Meritokrasi ASN yang Tercederai
Lebih dari itu, praktik ini melukai sistem merit yang selama bertahun-tahun dibangun dengan susah payah dalam birokrasi Indonesia. ASN meniti karier melalui pendidikan, pelatihan, evaluasi kinerja, dan seleksi terbuka. Ketika posisi puncak justru diisi oleh figur dari luar sistem ASN, pesan yang diterima oleh birokrasi sangat jelas: kompetensi dan loyalitas profesional tak lagi menjadi faktor utama.
Akibatnya, demotivasi ASN tidak terelakkan. Aparatur sipil yang seharusnya menjadi motor penggerak roda pemerintahan di pusat maupun daerah justru merasa tersisih di rumahnya sendiri. Dalam jangka panjang, ini berbahaya bagi kualitas pelayanan publik dan kapasitas institusional negara.
Mengulang Bayang-Bayang Masa Lalu
Indonesia pernah mengalami fase panjang ketika tentara memainkan peran dominan dengan label dwi-fungsi ABRI dalam urusan sipil. Pengalaman sejarah menunjukkan bahwa dominasi tersebut tidak menghasilkan pemerintahan yang efektif, akuntabel, atau demokratis. Justru sebaliknya, ia melahirkan birokrasi yang hierarkis, tertutup, dan miskin kontrol publik.
Karena itu, kekhawatiran publik hari ini bukan berlebihan. Penempatan polisi aktif di jabatan sipil—meski dibungkus dalih kebutuhan keahlian dalam penegakan hukum atau penugasan khusus—secara sosiologis dan politis membangkitkan kembali trauma masa lalu yang belum sepenuhnya sembuh.
Putusan Mahkamah Konstitusi sebagai Penegasan Arah
Putusan Mahkamah Konstitusi yang menegaskan bahwa anggota Polri aktif harus mengundurkan diri atau pensiun terlebih dahulu sebelum menduduki jabatan sipil patut diapresiasi. Putusan ini bukan sekadar koreksi hukum, melainkan penegasan arah penataan cara bernegara yang sehat.

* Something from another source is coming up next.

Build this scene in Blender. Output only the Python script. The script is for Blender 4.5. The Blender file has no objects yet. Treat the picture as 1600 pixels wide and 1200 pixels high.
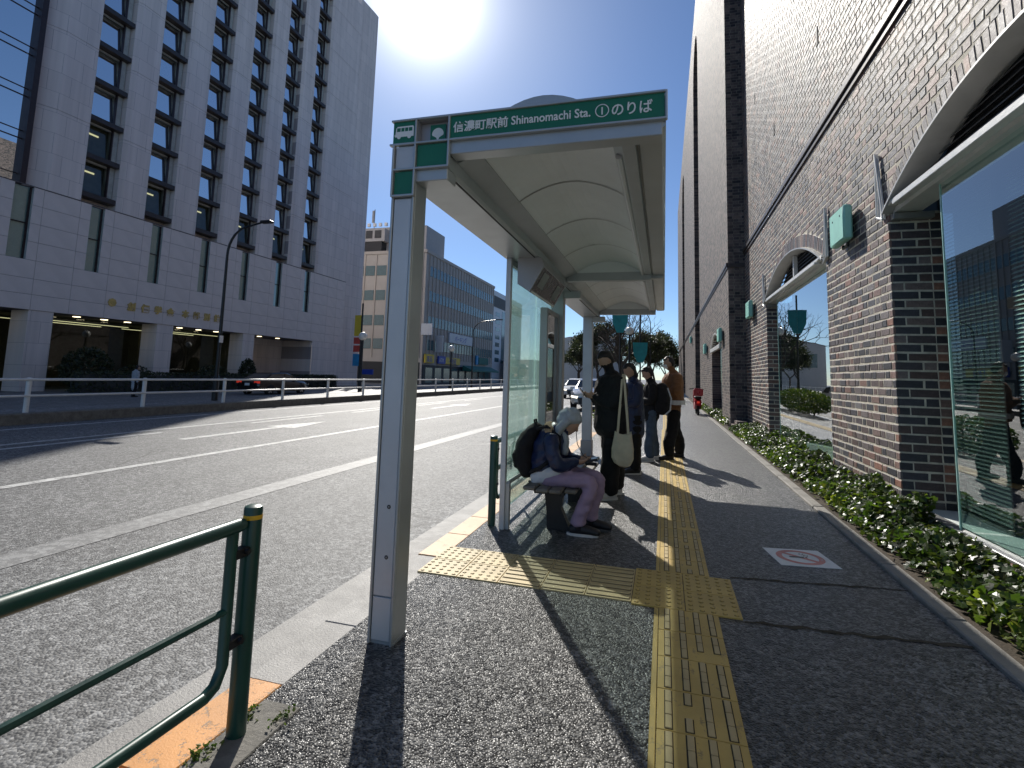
import bpy, bmesh, math, random
import numpy as np
from mathutils import Vector, Matrix, Euler, Quaternion
from mathutils import noise as mnoise

random.seed(7)
rng = np.random.default_rng(7)
PI = math.pi
sc = bpy.context.scene
C = bpy.context.collection

# ------------------------------------------------------------------ camera
cam_d = bpy.data.cameras.new("camera")
cam = bpy.data.objects.new("camera", cam_d)
C.objects.link(cam)
sc.camera = cam
YAW, PITCH, ROLL = 0.2800, 0.1083, 0.0291
F_PX, CX, CY = 827.3, 801.0, 496.5
fw = Vector((-math.sin(YAW) * math.cos(PITCH), math.cos(YAW) * math.cos(PITCH), math.sin(PITCH)))
r0 = Vector((math.cos(YAW), math.sin(YAW), 0))
u0 = r0.cross(fw)
rt = math.cos(ROLL) * r0 + math.sin(ROLL) * u0
up = -math.sin(ROLL) * r0 + math.cos(ROLL) * u0
M = Matrix((rt, up, -fw)).transposed().to_4x4()
M.translation = Vector((0, 0, 1.42))
cam.matrix_world = M
cam_d.sensor_fit = 'HORIZONTAL'
cam_d.sensor_width = 36
cam_d.lens = 36 * F_PX / 1600
cam_d.shift_x = (800 - CX) / 1600
cam_d.shift_y = -(600 - CY) / 1600
cam_d.clip_start = 0.05
cam_d.clip_end = 3000
sc.render.resolution_x, sc.render.resolution_y = 1024, 768

# ------------------------------------------------------------------ world, sun, exposure
SUN_EL, SUN_AZ = math.radians(36.7), math.radians(26.9)      # azimuth left of the street axis (+Y)
world = bpy.data.worlds.new("World")
sc.world = world
world.use_nodes = True
wn = world.node_tree
bg = wn.nodes["Background"]
sky = wn.nodes.new("ShaderNodeTexSky")
sky.sky_type = 'NISHITA'
sky.sun_disc = False
sky.sun_elevation = SUN_EL
sky.sun_rotation = -SUN_AZ
sky.air_density = 0.8
sky.dust_density = 0.15
sky.ozone_density = 1.3
tintn = wn.nodes.new("ShaderNodeMix")
tintn.data_type = 'RGBA'
tintn.blend_type = 'MULTIPLY'
tintn.inputs[0].default_value = 1
tintn.inputs[7].default_value = (0.76, 0.92, 1.12, 1)
wn.links.new(sky.outputs[0], tintn.inputs[6])
# bright glow added to the sky round the sun's direction, standing in for camera bloom
wtc = wn.nodes.new("ShaderNodeTexCoord")
wdot = wn.nodes.new("ShaderNodeVectorMath")
wdot.operation = 'DOT_PRODUCT'
wn.links.new(wtc.outputs['Generated'], wdot.inputs[0])
wdot.inputs[1].default_value = (-math.sin(SUN_AZ) * math.cos(SUN_EL), math.cos(SUN_AZ) * math.cos(SUN_EL), math.sin(SUN_EL))
wmax = wn.nodes.new("ShaderNodeMath")
wmax.operation = 'MAXIMUM'
wn.links.new(wdot.outputs['Value'], wmax.inputs[0])
wmax.inputs[1].default_value = 0.0
acc = tintn.outputs[2]
for power, gain in ((1500.0, 220.0), (260.0, 11.0), (36.0, 2.6)):
    pw = wn.nodes.new("ShaderNodeMath")
    pw.operation = 'POWER'
    wn.links.new(wmax.outputs[0], pw.inputs[0])
    pw.inputs[1].default_value = power
    vs_ = wn.nodes.new("ShaderNodeVectorMath")
    vs_.operation = 'SCALE'
    vs_.inputs[0].default_value = (1.0, 0.97, 0.9)
    gm = wn.nodes.new("ShaderNodeMath")
    gm.operation = 'MULTIPLY'
    wn.links.new(pw.outputs[0], gm.inputs[0])
    gm.inputs[1].default_value = gain
    wn.links.new(gm.outputs[0], vs_.inputs['Scale'])
    ad_ = wn.nodes.new("ShaderNodeVectorMath")
    ad_.operation = 'ADD'
    wn.links.new(acc, ad_.inputs[0])
    wn.links.new(vs_.outputs[0], ad_.inputs[1])
    acc = ad_.outputs[0]
wn.links.new(acc, bg.inputs[0])
bg.inputs[1].default_value = 0.071
sun_d = bpy.data.lights.new("sun", 'SUN')
sun_d.energy = 3.7
sun_d.angle = math.radians(0.53)
sun_d.color = (1.0, 0.955, 0.88)
sun = bpy.data.objects.new("sun", sun_d)
C.objects.link(sun)
sdir = Vector((-math.sin(SUN_AZ) * math.cos(SUN_EL), math.cos(SUN_AZ) * math.cos(SUN_EL), math.sin(SUN_EL)))
sun.rotation_euler = (-sdir).to_track_quat('-Z', 'Y').to_euler()
sun.location = sdir * 60
sc.view_settings.view_transform = 'Standard'
sc.view_settings.look = 'None'
sc.view_settings.exposure = 0.5
sc.view_settings.gamma = 1
sc.view_settings.use_curve_mapping = False
sc.cycles.max_bounces = 6
sc.cycles.transparent_max_bounces = 8
sc.cycles.use_denoising = True
sc.cycles.sample_clamp_indirect = 30
sc.cycles.blur_glossy = 1.0

# ------------------------------------------------------------------ materials
MATS = {}


class NT:
    def __init__(s, name):
        s.m = bpy.data.materials.new(name)
        s.m.use_nodes = True
        s.t = s.m.node_tree
        s.b = s.t.nodes["Principled BSDF"]
        s.out = s.t.nodes["Material Output"]
        MATS[name] = s.m

    def n(s, typ, props=None, **ins):
        nd = s.t.nodes.new(typ)
        for k, v in (props or {}).items():
            setattr(nd, k, v)
        for k, v in ins.items():
            s.put(nd, k, v)
        return nd

    def put(s, nd, k, v):
        sock = nd.inputs[int(k[1:])] if (k[0] == 'i' and k[1:].isdigit()) else nd.inputs[k.replace('_', ' ')]
        if isinstance(v, bpy.types.NodeSocket):
            s.t.links.new(v, sock)
        else:
            sock.default_value = v

    def coord(s, kind='Object', scale=None):
        tc = s.n("ShaderNodeTexCoord")
        o = tc.outputs[kind]
        if scale is not None:
            mp = s.n("ShaderNodeMapping", i0=o)
            mp.inputs['Scale'].default_value = scale
            o = mp.outputs[0]
        return o

    def ramp(s, fac, stops):
        r = s.n("ShaderNodeValToRGB", Fac=fac)
        e = r.color_ramp.elements
        while len(e) < len(stops):
            e.new(0.5)
        for el, (p, c) in zip(e, stops):
            el.position = p
            el.color = (*c, 1) if len(c) == 3 else c
        return r.outputs[0]

    def mix(s, f, a, b, mode='MIX'):
        nd = s.n("ShaderNodeMix", {'data_type': 'RGBA', 'blend_type': mode})
        s.put(nd, 'i0', f)
        s.put(nd, 'i6', a if not isinstance(a, tuple) or len(a) == 4 else (*a, 1))
        s.put(nd, 'i7', b if not isinstance(b, tuple) or len(b) == 4 else (*b, 1))
        return nd.outputs[2]

    def math(s, op, a, b=0.5):
        nd = s.n("ShaderNodeMath", {'operation': op}, i0=a, i1=b)
        return nd.outputs[0]

    def noise(s, co, scale, detail=4, rough=0.55):
        return s.n("ShaderNodeTexNoise", Vector=co, Scale=scale, Detail=detail, Roughness=rough).outputs[0]

    def bump(s, h, strength=0.3, dist=0.01):
        bp = s.n("ShaderNodeBump", Height=h, Strength=strength, Distance=dist)
        s.put(s.b, 'Normal', bp.outputs[0])

    def set(s, **k):
        for a, v in k.items():
            s.put(s.b, a, v)


def pm(name, col, rough=0.6, metal=0.0, var=0.18, scale=3.0, bump=0.0, bscale=60.0, spec=0.5, dirt=0.0, dirtcol=(0.05, 0.045, 0.04)):
    s = NT(name)
    co = s.coord()
    nz = s.noise(co, scale, 5, 0.6)
    lo = tuple(c * (1 - var) for c in col)
    hi = tuple(min(1, c * (1 + var)) for c in col)
    c = s.ramp(nz, [(0.3, lo), (0.7, hi)])
    if dirt > 0:
        nd = s.noise(co, scale * 2.7, 8, 0.7)
        f = s.ramp(nd, [(0.5, (0, 0, 0)), (0.75, (dirt, dirt, dirt))])
        c = s.mix(f, c, dirtcol)
    s.set(Base_Color=c, Roughness=rough, Metallic=metal)
    s.b.inputs['Specular IOR Level'].default_value = spec
    rr = s.n("ShaderNodeMapRange", Value=s.noise(co, scale * 4, 3), i3=max(0.02, rough - 0.12), i4=min(1, rough + 0.12))
    s.set(Roughness=rr.outputs[0])
    if bump > 0:
        s.bump(s.noise(co, bscale, 4), bump, 0.01)
    return s.m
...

Namun, putusan hukum saja tidak cukup. Tanpa kemauan politik dan konsistensi pelaksanaan, praktik lama bisa terus berulang dalam bentuk dan nama yang berbeda. Kerap disebut sekarang dengan istilah multi-fungsi aparat keamanan.
Menata Ulang dengan Kepala Dingin
Pemerintah perlu bersikap tegas dan jernih. Jika suatu jabatan adalah jabatan sipil, maka mekanisme pengisiannya harus tunduk pada sistem ASN dan prinsip meritokrasi. Jika negara membutuhkan keahlian tertentu dari aparat kepolisian, maka jalurnya jelas: pengunduran diri, transisi status, dan seleksi terbuka yang transparan.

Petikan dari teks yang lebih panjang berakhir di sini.